The same goes with genderqueer. This gets tossed around as much as pansexual.  More often than not it is tossed out there to make the person appear more trendy and edgy when in reality it becomes quickly obvious that the writer is just trying to impress others.

Don't be trendy, just be yourself. Many times when people are being trendy it shows in their lack of actual knowledge of the terms and the content of their writing.   

7. Education! 

Sexual education is important.  While experience is a great teacher it never hurts to hit the books (so to speak).  Keep expanding your sexual knowledge, and unless your blog is a about specific aspect of human sexuality or sex acts try to write about various different topics. There are many areas of sex, sexuality, and sex education that get ignored in pursuit of topics that have been covered by dozens of other bloggers. 

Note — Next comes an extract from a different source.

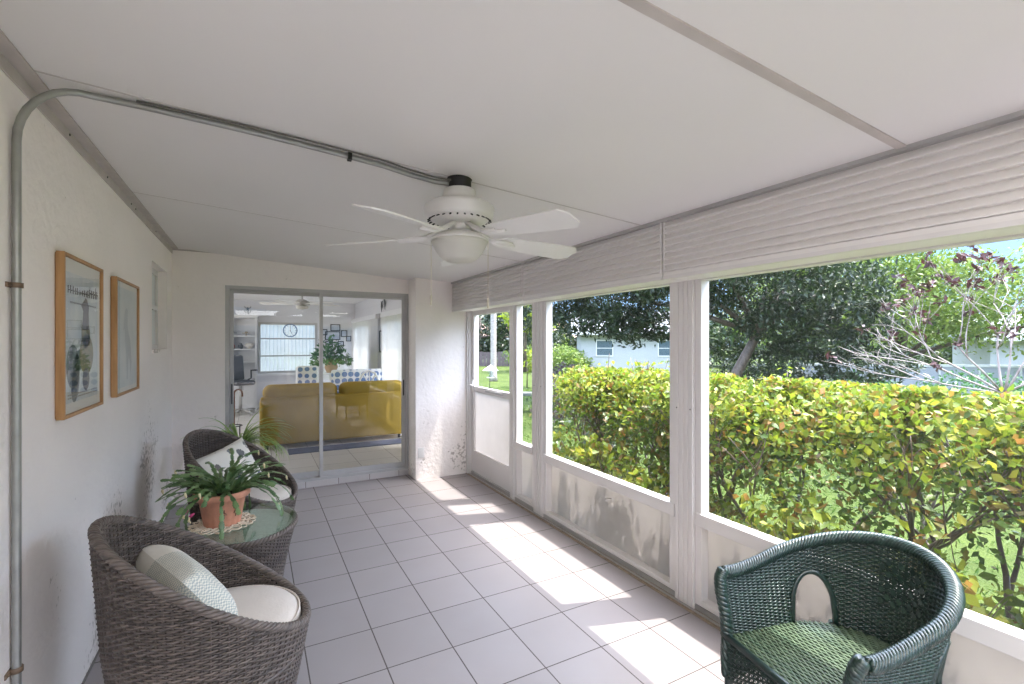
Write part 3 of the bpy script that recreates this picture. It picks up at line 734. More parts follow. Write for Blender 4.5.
def pillow_mat(name, kind):
    m, t_, p = newmat(name); p.inputs['Roughness'].default_value = .9
    v = coord(t_); cream = s2l(226, 222, 212)
    mx = N(t_, 'ShaderNodeMixRGB'); mx.inputs[1].default_value = (*cream, 1)
    if kind == 0:    # check weave over half the face
        sp = N(t_, 'ShaderNodeSeparateXYZ'); t_.links.new(v, sp.inputs[0])
        ck = N(t_, 'ShaderNodeTexChecker'); ck.inputs['Scale'].default_value = 130; ck.inputs[1].default_value = (*s2l(172, 178, 174), 1); ck.inputs[2].default_value = (*s2l(226, 222, 208), 1); t_.links.new(v, ck.inputs[0])
        t_.links.new(ck.outputs[0], mx.inputs[2])
        nz = N(t_, 'ShaderNodeTexNoise'); nz.inputs['Scale'].default_value = 5; t_.links.new(v, nz.inputs['Vector'])
        ad = N(t_, 'ShaderNodeMath', operation='MULTIPLY_ADD'); t_.links.new(nz.outputs[0], ad.inputs[0]); ad.inputs[1].default_value = .12; t_.links.new(sp.outputs[1], ad.inputs[2])
        gt = N(t_, 'ShaderNodeMath', operation='LESS_THAN'); t_.links.new(ad.outputs[0], gt.inputs[0]); gt.inputs[1].default_value = .11; t_.links.new(gt.outputs[0], mx.inputs[0])
    else:
        vo = N(t_, 'ShaderNodeTexVoronoi'); vo.inputs['Scale'].default_value = 13; t_.links.new(coord(t_, (1, 1, .75)), vo.inputs['Vector'])
        nz = N(t_, 'ShaderNodeTexNoise'); nz.inputs['Scale'].default_value = 40; t_.links.new(v, nz.inputs['Vector'])
        ad = N(t_, 'ShaderNodeMath', operation='MULTIPLY_ADD'); t_.links.new(nz.outputs[0], ad.inputs[0]); ad.inputs[1].default_value = .5; t_.links.new(vo.outputs['Distance'], ad.inputs[2])
        lt = N(t_, 'ShaderNodeMath', operation='LESS_THAN'); t_.links.new(ad.outputs[0], lt.inputs[0]); lt.inputs[1].default_value = .60; t_.links.new(lt.outputs[0], mx.inputs[0])
        t_.links.new(ramp(t_, vo.outputs['Color'], [(.3, s2l(92, 100, 112)), (.6, s2l(120, 116, 108)), (.9, s2l(134, 150, 160))]), mx.inputs[2])
    t_.links.new(mx.outputs[0], p.inputs['Base Color'])
    b = N(t_, 'ShaderNodeTexNoise'); b.inputs['Scale'].default_value = 9; t_.links.new(v, b.inputs['Vector']); bm = N(t_, 'ShaderNodeBump'); bm.inputs['Strength'].default_value = .5; bm.inputs['Distance'].default_value = .02
    t_.links.new(b.outputs[0], bm.inputs['Height']); t_.links.new(bm.outputs[0], p.inputs['Normal'])
    return m
def pillow(loc, rot, hw, hh, T, m, label, bird=True):
    t = thing('throw_pillow', label, 'pillow', loc, 0, 'throw pillows'); t.rotation_euler = rot
    mb = MB(); n = 20
    def sh(sgn):
        def fn(u, v):
            x, y = 2*u-1, 2*v-1
            k = ((1-x**4)*(1-y**4)); th = T*(max(0, k)**.45)
            e = 1-.07*(1-abs(x)**2)*(abs(y)**3); g = 1-.07*(1-abs(y)**2)*(abs(x)**3)
            return (sgn*th, x*hw*g, y*hh*e+hh)
        return fn
    mb.grid(sh(1), n, n); mb.grid(sh(-1), n, n); mb.smooth = True; mb.build('pad', m, t)
    if bird:
        mb = MB()
        for (y, z, s_) in ((-.02, .30, 1), (.1, .26, .8)):
            mb.quad(*[(T*.985, y+.03*s_*math.cos(a), z+.012*s_*math.sin(a)) for a in [2*PI*k/10 for k in range(10)]])
        mb.build('bird_motif', mat('motif_grey', (150, 146, 142), .9), t)
# pillows lean on the high back (direction CH+180)
pillow((-.16, 2.33, .43), (0, math.radians(-34), .42), .25, .155, .085, pillow_mat('pillow_check', 0), 'cream and grey check throw pillow in the near tub chair', False)
pillow((-.10, 4.13, .44), (.24, math.radians(-26), -.95), .23, .17, .065, pillow_mat('pillow_bird', 1), 'cream bird-patterned throw pillow in the far tub chair, behind the potted cactus', False)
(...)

Another thing to remember when it comes to education is that in a way we are educators our selves. Or at least that is how our readers look at us. If a person comes to you either publicly or privately with questions treat them with respect and not with ridicule and disdain.  Many people are not afforded the opportunity of having access to a comprehensive sexual education. Yes, yes I know there is the internet. Even in the day with quick internet searches it is still possible for a person to lack knowledge or still hold onto misinformation.

8. Ditch the arrogance.

This goes along with # 7  but I felt that it deserved its own separate entry do the proliferation of this kind of behavior.

Some days while reading other blogs I am not sure if I am reading something written by an adult or an immature brat. The level of arrogance and extreme tilt towards being offended by even the slightest critical comment or suggestion is mind numbing.  If you are calling yourself a sex educator this type of behavior comes across as unprofessional at the least and as as highly ignorant towards differing opinions and insecure in more extreme cases.

These tips are not meant to offend or even single out bloggers.  If anything they are meant for those who are considering pursuing this.And I am sure that as time goes on I will expand to this list.